Is this article accurate in that areas with cameras are posted? That would be a vast difference from what we’re talking about in the US. And someone, somewhere, [the US?] is writing software that can read and discern patterns via voice and face recognition (among other things) without human participation.

Nullo's avatar

Anything that you do in public is automatically not private. Displays and broadcasts especially, since the formats are by their very natures one-to-many, unless you encrypt them.
The real issue, I think, lies with what people do with what they find – a cultural issue.
There certainly seems to be a tendency towards police militarism and paranoia that I would like to see reversed.

jca's avatar

Every day on the news (NYC news), there’s a crime committed where they show camera footage of the perpetrator’s face, asking the public if they have seen this man (or woman) and asking for the public’s help. Armed robberies, a pregnant woman who had a guy come up behind her, jump up and kick her in the back, knocking her over and taking her phone, the Hasidic kid who was walking home from school and was abducted and killed, the list goes on and on because it’s a daily occurrence. I find it comforting that there’s hope to catch criminals using this method. I know if I were the victim or a relative of the victim, I’d be especially happy knowing there’s a greater chance the criminal will be caught. To me, giving up some privacy for good work like this is worth the sacrifice.

ibstubro's avatar

I agree that video surveillance has become an almost necessary evil in urban settings, @jca. Where is the footage coming from? Government sources, government access to private sources, or a combination of the two? I suspect it’s a combination, and that’s as it should be. The premise that the government has the responsibility to track every citizen’s every move for the common good is the heart of the matter.

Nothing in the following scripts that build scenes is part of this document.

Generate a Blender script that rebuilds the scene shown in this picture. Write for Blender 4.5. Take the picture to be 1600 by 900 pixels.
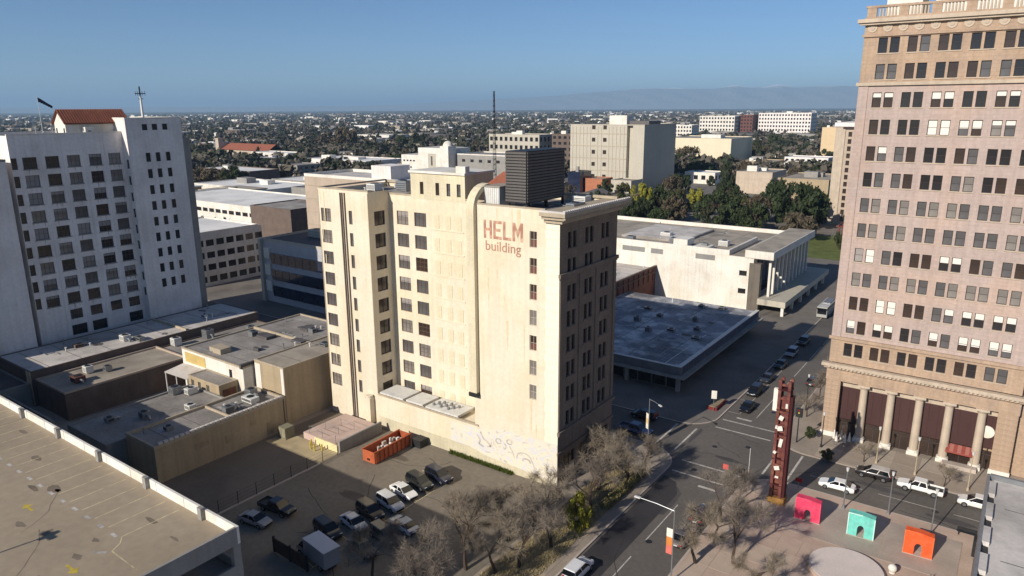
import bpy, math, random
import numpy as np
from mathutils import Vector, Matrix

for _o in list(bpy.data.objects):
    bpy.data.objects.remove(_o)
SC = bpy.context.scene
COL = SC.collection
RND = random.Random(7)
R = math.radians

# ------------------------------------------------------------------ camera
CAM_POS = (47.88, -77.19, 52.17)
CAM_YAW, CAM_PITCH, CAM_ROLL = -0.6236, 0.2468, -0.0058
FOCAL_PX = 1115.65
cd = bpy.data.cameras.new('camera')
cam = bpy.data.objects.new('camera', cd)
COL.objects.link(cam)
SC.camera = cam
cd.sensor_width = 36.0
cd.lens = 36.0 * FOCAL_PX / 1600.0
cd.clip_start = 0.5
cd.clip_end = 200000.0
_F = Vector((math.sin(CAM_YAW) * math.cos(CAM_PITCH), math.cos(CAM_YAW) * math.cos(CAM_PITCH), -math.sin(CAM_PITCH)))
_R = Vector((math.cos(CAM_YAW), -math.sin(CAM_YAW), 0))
_U = _R.cross(_F)
_R2 = _R * math.cos(CAM_ROLL) + _U * math.sin(CAM_ROLL)
_U2 = -_R * math.sin(CAM_ROLL) + _U * math.cos(CAM_ROLL)
cam.matrix_world = Matrix(((_R2.x, _U2.x, -_F.x, CAM_POS[0]), (_R2.y, _U2.y, -_F.y, CAM_POS[1]),
                           (_R2.z, _U2.z, -_F.z, CAM_POS[2]), (0, 0, 0, 1)))

# ------------------------------------------------------------------ sky and sun
SUN_EL = R(26.6)
SUN_DX = 0.187                       # shadows run along (0.187, 1)
SUN_AZ = math.atan(SUN_DX)
w = bpy.data.worlds.new('World')
SC.world = w
w.use_nodes = True
nt = w.node_tree
bg = nt.nodes['Background']
sky = nt.nodes.new('ShaderNodeTexSky')
sky.sky_type = 'NISHITA'
sky.sun_disc = False
sky.sun_elevation = SUN_EL
sky.sun_rotation = math.pi + SUN_AZ
sky.altitude = 100
sky.air_density = 0.75
sky.dust_density = 0.1
sky.ozone_density = 6.0
nt.links.new(sky.outputs[0], bg.inputs[0])
bg.inputs[1].default_value = 0.085
sd = bpy.data.lights.new('sun', 'SUN')
sd.energy = 5.0
sd.angle = R(0.5)
sd.color = (1.0, 0.93, 0.82)
sun = bpy.data.objects.new('sun', sd)
COL.objects.link(sun)
_sd = Vector((math.sin(SUN_AZ) * math.cos(SUN_EL), math.cos(SUN_AZ) * math.cos(SUN_EL), -math.sin(SUN_EL)))
sun.rotation_euler = _sd.to_track_quat('-Z', 'Y').to_euler()
sun.location = (0, -60, 200)

SC.view_settings.view_transform = 'Standard'
SC.view_settings.look = 'None'
SC.view_settings.exposure = 0.12
SC.view_settings.gamma = 1.0
SC.view_settings.use_curve_mapping = False
SC.render.engine = 'CYCLES'
SC.cycles.max_bounces = 5
SC.cycles.diffuse_bounces = 3
SC.cycles.glossy_bounces = 2
SC.cycles.transmission_bounces = 2
SC.cycles.transparent_max_bounces = 6
SC.cycles.volume_bounces = 0
SC.cycles.use_denoising = True


# ------------------------------------------------------------------ materials
def lin(c):
    return tuple(((v / 255.0) / 12.92) if v / 255.0 <= 0.04045 else (((v / 255.0) + 0.055) / 1.055) ** 2.4 for v in c)


MATS = {}


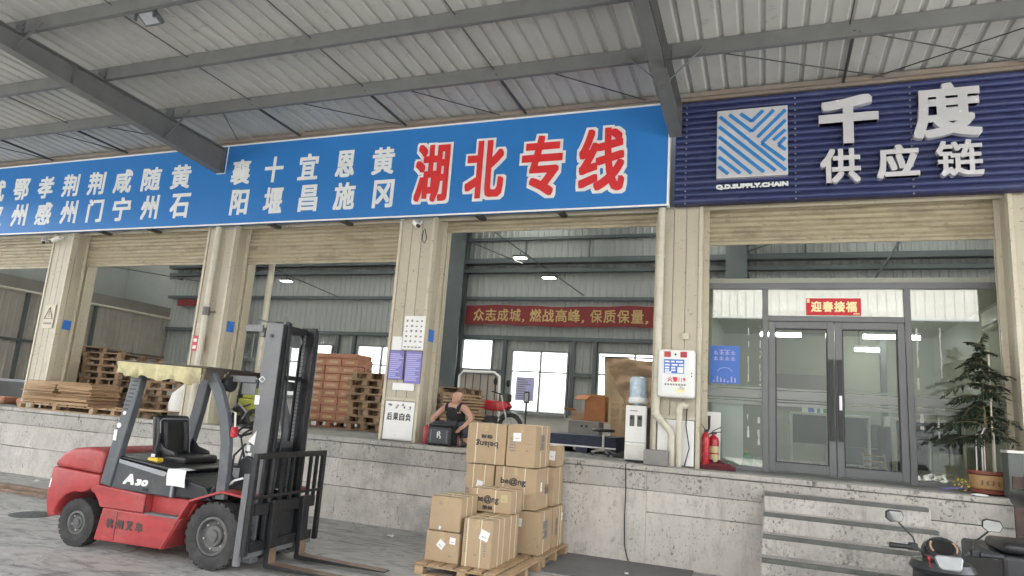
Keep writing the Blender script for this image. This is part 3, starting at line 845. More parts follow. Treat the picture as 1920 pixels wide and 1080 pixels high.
# emblem: white metal square with blue chevron bars
em = obj('emblem', MB().box(-.66, .285, sy - .10, sy - .01, 5.285, 6.31), M['silver'], ns, bevel=.006)
eb = .95
def ebar(p, q):
    # p,q in the 0..1 square of the emblem (x right, y up)
    P = lambda a: Vector((-.66 + .945 * a[0], sy - .105, 5.285 + 1.025 * a[1]))
    return MB().bar(P(p), P(q), .008, .048, (1, 0, -1 if (q[0] - p[0]) * (q[1] - p[1]) > 0 else 1))
ebs = [((.34, .93), (.5, .80)), ((.5, .80), (.66, .95)), ((.18, .93), (.5, .65)), ((.5, .65), (.81, .94)), ((.04, .91), (.97, .06)), ((.58, .56), (.97, .93)), ((.03, .76), (.83, .06)), ((.64, .47), (.97, .78)), ((.64, .47), (.96, .20)),
       ((.03, .61), (.67, .05)), ((.80, .50), (.97, .64)), ((.87, .43), (.97, .53)), ((.87, .43), (.97, .35)), ((.03, .46), (.5, .04)), ((.03, .31), (.34, .05)), ((.03, .17), (.17, .05)), ((.03, .035), (.2, .035))]
for p, q in ebs: obj('emblem_bar', ebar(p, q), M['logo_blue'], em)
write('company_name', 'Q.D.SUPPLY.CHAIN', -.67, .29, 5.135, 5.215, sy - .025, M['char_white'], ns, grow=.006, depth=.015)
for ch, x0, x1, z0, z1, of in (('千', .68, 1.41, 5.68, 6.37, .036), ('度', 1.81, 2.57, 5.67, 6.42, .026), ('供', .69, 1.18, 5.13, 5.61, .014), ('应', 1.37, 1.86, 5.15, 5.61, .016), ('链', 2.05, 2.56, 5.14, 5.62, .010)):
    write('raised_character', ch, x0, x1, z0, z1, sy - .10, M['silver'], ns, grow=of, depth=.09)
# ================================================================ FORKLIFT
fk = thing('forklift', 'red and black counterbalance forklift with raised mast and a yellow cloth under its roof', 'forklift', (-5.37, -3.53, 0), R(2.5))
W = 1.15
# chassis sides
ch = MB()
ch.prism([(-1.56, .12), (-.60, .13), (-.415, .46), (-1.50, .46)], .0, W)
ch.prism([(-1.72, .62), (-1.66, .60), (-1.60, .54), (-1.55, .464), (-.93, .464), (-.93, .655), (-1.72, .70)], .0, W)
ch.prism([(-.926, .464), (-.41, .464), (-.33, .60), (-.36, .645), (-.926, .652)], .10, W - .10)
obj('chassis', ch, M['fl_red'], fk, bevel=.012)
obj('step_plate', MB().box(-.90, -.45, -.004, .10, .455, .475), M['fl_mast'], fk)
pf = [(-.615, .13), (-.355, .60), (-.33, .645), (.06, .775), (.33, .75)]
for y0, y1 in ((-.01, .30), (W - .30, W + .01)):
    fin = MB()
    for (a, b) in zip(pf[:-1], pf[1:]):
        dx, dz = b[0] - a[0], b[1] - a[1]; l = math.hypot(dx, dz); nx, nz = -dz / l * .022, dx / l * .022
        fin.prism([a, b, (b[0] + nx, b[1] + nz), (a[0] + nx, a[1] + nz)], y0, y1)
    obj('front_fender', fin, M['fl_red'], fk)
obj('fender_inner', MB().prism([(-.58, .15), (-.34, .58), (-.30, .62), (.06, .75), (.30, .73), (.3, .5), (-.3, .2)], .30, W - .30), M['fl_mast_dark'], fk)
# counterweight
cw = MB()
arch = [(-2.22 + .02, .30)] + [(-1.90 + .335 * math.cos(a), .26 + .335 * math.sin(a)) for a in [PI * .93, PI * .8, PI * .68, PI * .56, PI * .44, PI * .34]]
low = [(-2.30, .28), (-2.36, .45), (-2.37, .62), (-2.345, .835), (-1.63, .80), (-1.63, .66), (-1.72, .64)] + arch[::-1][1:]
cw.prism(low, .0, W)
obj('counterweight', cw, M['fl_red'], fk, bevel=.03, seg=3, smooth=True, ang=50)
up = MB()
up.prism([(-1.63, .806), (-2.343, .842), (-2.31, .92), (-2.22, 1.0), (-2.08, 1.06), (-1.90, 1.085), (-1.70, 1.08), (-1.62, 1.05)], .0, W)
obj('counterweight_top', up, M['fl_red'], fk, bevel=.04, seg=3, smooth=True, ang=50)
# engine hood
obj('hood_side', MB().prism([(-1.50, .672), (-.60, .655), (-.60, .885), (-.70, .90), (-1.42, .985)], .03, W - .03), M['fl_dark'], fk, bevel=.012)
obj('hood_trim', MB().prism([(-1.40, .955), (-.74, .862), (-.70, .905), (-.75, .918), (-1.40, .995)], .015, .028), M['trim_grey'], fk, bevel=.003)
obj('hood_edge', MB().box(-.625, -.60, .012, .03, .66, .885), M['trim_grey'], fk, bevel=.003)
obj('hood_top', MB().prism([(-1.63, 1.0), (-1.42, .99), (-.62, .895), (-.60, .94), (-.7, .965), (-1.45, 1.03), (-1.62, 1.04)], .05, W - .05), M['vinyl'], fk, bevel=.02, seg=3, smooth=True)
obj('cowl', MB().prism([(-.598, .66), (-.10, .66), (-.2, .80), (-.5, .86), (-.598, .88)], .05, W - .05), M['black'], fk, bevel=.02)
write('model_mark', 'A', -1.31, -1.155, .735, .85, .026, M['white'], fk, grow=.008, skew=.28, n=8)
write('model_mark', '30', -1.135, -.965, .735, .805, .026, M['white'], fk, grow=.007, skew=.28, n=8)
for chx, x in (('杭', -1.41), ('州', -1.27), ('叉', -1.135), ('车', -1.0)):
    write('side_lettering', chx, x, x + .105, .265, .365, -.007, M['ink'], fk, grow=.004, n=8)
# seat
sa = MB(); sa.box(-1.30, -.80, .34, .88, .955, 1.06)
for ya in (.33, .85): obj('seat_wing', MB().prism([(-1.26, 1.04), (-.92, 1.04), (-.96, 1.10), (-1.12, 1.14), (-1.22, 1.24)], ya, ya + .04), M['vinyl'], fk, bevel=.015, smooth=True)
obj('seat_cushion', sa, M['vinyl'], fk, bevel=.035, seg=3, smooth=True)
sb = MB(); sb.M = Matrix.Translation((-1.24, .6, 1.0)) @ Matrix.Rotation(R(-11), 4, 'Y')
sb.box(-.06, .05, -.25, .25, .0, .50)
bk = obj('seat_back', sb, M['vinyl'], fk, bevel=.045, seg=4, smooth=True)
rb = MB(); rb.M = sb.M
for yy in (-.155, .155): rb.tube([(.055, yy, .07), (.062, yy, .24), (.055, yy, .41)], .028, 8)
rb.box(.048, .056, -.11, .11, .06, .42)
obj('bolster', rb, M['vinyl'], bk, smooth=True)
pip = MB(); pip.M = sb.M; pip.tube([(.052, -.225, .03), (.052, -.225, .42), (.052, -.19, .45), (.052, .19, .45), (.052, .225, .42), (.052, .225, .03)], .006, 6)
obj('piping', pip, M['trim_grey'], bk)
obj('belt_reel', MB().box(-1.22, -1.15, .27, .33, .98, 1.10).tube([(-1.2, .3, 1.08), (-1.19, .31, 1.2), (-1.21, .34, 1.29)], .018, 6), M['black'], fk, bevel=.006)
obj('belt_tag', MB().box(-1.215, -1.16, .262, .27, 1.02, 1.06), M['paper'], fk)
# overhead guard
def post(pts, w_, d, y):
    # one swept outline in the xz plane, w_ wide along the truck, d thick across it
    P = [Vector((a[0], a[1])) for a in pts]; L = []; Rr = []
    for i, p in enumerate(P):
        t_ = (P[min(i + 1, len(P) - 1)] - P[max(i - 1, 0)]).normalized(); n_ = Vector((-t_.y, t_.x))
        L.append(p + n_ * w_ / 2); Rr.append(p - n_ * w_ / 2)
    mb = MB(); k = len(P)
    vs = [(q.x, yy, q.y) for yy in (y - d / 2, y + d / 2) for q in L + Rr]
    fs = []
    for i in range(k - 1):
        fs += [(i, i + 1, k + i + 1, k + i), (2 * k + i + 1, 2 * k + i, 3 * k + i, 3 * k + i + 1), (i + 1, i, 2 * k + i, 2 * k + i + 1), (k + i, k + i + 1, 3 * k + i + 1, 3 * k + i)]
    fs += [(0, k, 3 * k, 2 * k), (k - 1, 3 * k - 1, 4 * k - 1, 2 * k - 1)]
    return mb.add(vs, fs)
for y in (.055, W - .055):
    obj('rear_post', post([(-1.545, .70), (-1.50, 1.0), (-1.40, 1.55), (-1.34, 1.99)], .15, .09, y), M['fl_grey'], fk, bevel=.012)
    obj('front_post', post([(.02, .70), (.015, 1.0), (-.01, 1.28), (-.08, 1.55), (-.20, 1.80), (-.36, 2.0)], .115, .07, y), M['fl_grey'], fk, bevel=.010)
    obj('roof_side_rail', MB().bar((-1.40, y, 2.02), (-.33, y, 2.02), .07, .06), M['fl_grey'], fk, bevel=.01)
gr = MB()
for i in range(9): gr.box(-1.36 + i * .12, -1.33 + i * .12, .06, W - .06, 2.01, 2.04)
stuff(obj('roof_grille', gr, M['fl_dark'], fk))
sv = MB()
for i in range(8): sv.M = Matrix.Translation((-1.425 + .012 * i, .0095, 1.54 + i * .045)); sv.box(-.045, .03, -.004, .002, 0, .012)
stuff(obj('post_louvre', sv, M['fl_mast_dark'], fk))
obj('sticker', MB().box(-1.535, -1.49, .004, .009, 1.19, 1.31), M['paper'], fk)
stuff(obj('round_sticker', MB().lathe([(.03, .004), (.03, .009)], 12, 'y', (-1.48, 0, 1.36)).lathe([(.022, .004), (.022, .009)], 10, 'y', (-1.43, 0, 1.50)), M['paper'], fk))
# board on the roof, yellow cloth hanging along the near side
bd = MB(); bd.M = Matrix.Rotation(R(1.0), 4, 'Y')
bd.box(-1.60, -.30, -.10, W + .05, 2.045, 2.062)
obj('roof_board', bd, M['canopy_board'], fk)
sk = MB(); vs = []
for j in range(4):
    for i in range(13):
        u = i / 12; vs.append((-.30 + .012 * math.sin(i * 1.3) - .02 * j / 3, -.08 + (W + .12) * u, 2.055 + .0 * u - j * (.035 + .012 * math.sin(u * 5 + 1))))
sk.add(vs, [(j * 13 + i, j * 13 + i + 1, (j + 1) * 13 + i + 1, (j + 1) * 13 + i) for j in range(3) for i in range(12)])
obj('board_skirt', sk, M['canopy_board'], fk, smooth=True, ang=80)
cy = MB(); n = 44; top = []; bot = []
for i in range(n + 1):
    u = i / n; x = -1.55 + 1.20 * u
    wv = .012 * math.sin(u * 31) + .008 * math.sin(u * 57 + 1)
    top.append((x, -.105 + wv * .2, 2.075 - .03 * u))
    bot.append((x + .012 * math.sin(u * 23), -.085 + wv * 1.6, 1.925 - .05 * u + .016 * math.sin(u * 18 + 2) + .008 * math.sin(u * 43)))
rows = 5
vs = []
for r_ in range(rows + 1):
    f = r_ / rows
    for i in range(n + 1):
        a = Vector(top[i]); b = Vector(bot[i]); p = a.lerp(b, f); p.y += (.016 * math.sin(f * 5 + i * .9) + .012 * math.sin(i * 2.3 + f * 3)) * f; p.z += .007 * math.sin(i * 1.1) * f
        vs.append(p)
fs = [(r_ * (n + 1) + i, r_ * (n + 1) + i + 1, (r_ + 1) * (n + 1) + i + 1, (r_ + 1) * (n + 1) + i) for r_ in range(rows) for i in range(n)]
cy.add(vs, fs)
# end fold around the front corner
obj('cloth_valance', cy, M['cloth_yellow'], fk, smooth=True, ang=80)
fr = MB(); vs = []
for r_ in range(4):
    for i in range(10):
        u = i / 9; vs.append((-.345 + .03 * u + .01 * math.sin(i * 1.7 + r_), -.09 + .40 * u, 2.045 - r_ * .045 * (1 - .5 * u) + .01 * math.sin(i)))
fr.add(vs, [(r_ * 10 + i, r_ * 10 + i + 1, (r_ + 1) * 10 + i + 1, (r_ + 1) * 10 + i) for r_ in range(3) for i in range(9)])
obj('cloth_fold', fr, M['cloth_yellow'], fk, smooth=True, ang=80)
obj('rear_decal', MB().prism([(-2.352, .60), (-2.335, .60), (-2.325, .70), (-2.342, .70)], -.003, .05), M['paper'], fk)
obj('tow_pin', MB().box(-2.40, -2.36, .5, .64, .42, .50).tube([(-2.42, .57, .40), (-2.42, .57, .56)], .018, 8), M['fl_mast_dark'], fk, bevel=.006)
obj('hood_latch', MB().box(-1.02, -.94, .022, .03, .69, .72), M['fl_mast_dark'], fk, bevel=.003)
obj('panel_seam', MB().box(-1.28, -1.274, -.002, .004, .15, .45).box(-.925, -.919, -.002, .004, .47, .655), M['fl_mast_dark'], fk)
obj('cab_hose', MB().tube([(.10, .20, .80), (.03, .14, .95), (.05, .12, 1.15), (.12, .2, 1.28)], .012, 6).tube([(.12, .24, .80), (.06, .18, 1.0), (.09, .2, 1.2)], .010, 6), M['black'], fk, smooth=True)
obj('pedal', MB().bar((-.12, .40, .72), (-.02, .40, .80), .07, .012).bar((-.12, .60, .72), (-.02, .60, .80), .07, .012), M['bolt'], fk)
obj('far_mirror', MB().box(-.30, -.27, W - .02, W + .10, 1.66, 1.80), M['black'], fk, bevel=.008)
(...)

Where does it end, is the question. We’re in an age where the citizenry can be tracked by select video, by phone or any other electronic device, by car license plate. If you have a cam or a mic, they can be activated from remote location and voice recognition software can ‘understand’ and interpret your actions and conversations.
IMO everyone needs to be concerned about this intrusion. We’re at the time and place where limits and boundaries need to be set for the government to protect ourselves and future generations from unlimited intrusions into our daily lives.

They set guideline for drones this week. Or did they?
Draw a short line from your daughter to upskirting to legal personal drones.

Technology is far outstripping government guidelines for it’s use and restrictions and the common American is saying, “Meh. I don’t care. I’m not doing anything wrong.

Who is safeguarding you from the people who are intent to do harm, surreptitiously?

Zaku's avatar

Having the (corporate) “news” showing crimes from security cameras is a way to get people to accept having cameras everywhere. Sure it’s useful to catch actual harm being done to actual innocent people. But there is a less obvious and potentially much larger price.

@ibstubro “Almost necessary evil in urban settings”? What about the centuries where there have been urban settings before there were any security cameras?

ibstubro's avatar

Are you referring to the centuries prior to the last one and ½, where there were no semi-automatic weapons, electricity, automobiles, radio, telephone or television? If security cameras had been invented first, I have no doubt they would have been installed at that time, @Zaku.

Zaku's avatar

@ibstubro I’m referring to ever since people started putting video cameras all over the place. I suppose it started getting bad about the 1990’s when cheap computerized ones were available. That leaves almost all of the 20th Century for cities to have electricity, semi-automatic weapons, automobiles, and for most of it, radio telephones and TV. The cameras were not necessary then, and aren’t now.

Whether something can be done and should be done… should be two different things. When they’re not, life tends to suck more than it needs to.

ibstubro's avatar

I gave a scenario early in this thread that directly related to your post on my other privacy question, @Zaku, so I didn’t repeat it there. I do not disagree with you.

Here’s another scenario:
This Sunday we had an auction at our auction house that’s in what amounts to a trailer park in the sticks. There’s a 5000 sq ft building backed by lean-toos, under which we park hay wagons filled with stuff we’ll sell. About 8:30–9 we loaded a few ‘better’ things on the wagons…socket set, air compressor, etc. By 10:20 or so, the socket set and a number of other things had been stolen, and there was a car and truck backed up brazenly loading an air conditioner, the air compressor and other stuff in the truck. An employee caught them and in the heat of the moment they unloaded and left. No license number, no nothing. Caught red handed.
It’s a pretty safe bet that if you visit out auction two weeks from now, you’ll be on camera. The local farmer was telling us what a good deal he got on the cameras he had to buy to cut down on theft. There are too many ways to re-sell stolen goods today.

Zaku's avatar

@ibsturbo I understand that crime happens, and that security cameras can be useful for security, even by private likeable citizens. However I personally would prefer not to have cameras all over the place recording all sorts of stuff all the time (and especially not done by companies and governments with databases on them). I’d like it if when security cameras were used, they were supposed to be obvious, and would tend to automatically erase their records after a few days if nothing was found. Given the choice, I would prefer to live pre-recording, and have people provide live security when needed, and have more “bad people get away with more stuff” than to have everyone have to live with the expectation they may be recorded practically at any time.

ibstubro's avatar

Perhaps, @Zaku, your argument should be that anyone may install security cameras, but the video is only accessible to law enforcement for the investigation of a crime?

Security cameras in remote locations can not be obvious, or they will be destroyed.

Zaku's avatar

@ibstubro I would prefer such a law to the absence of one. But personally, I would prefer people have a right to destroy security cameras recording public areas without permission and warning, than that people have a right to operate security cameras in public areas, or the right to conceal security cameras. If my actions are being recorded, I think I should at least have a right to know it.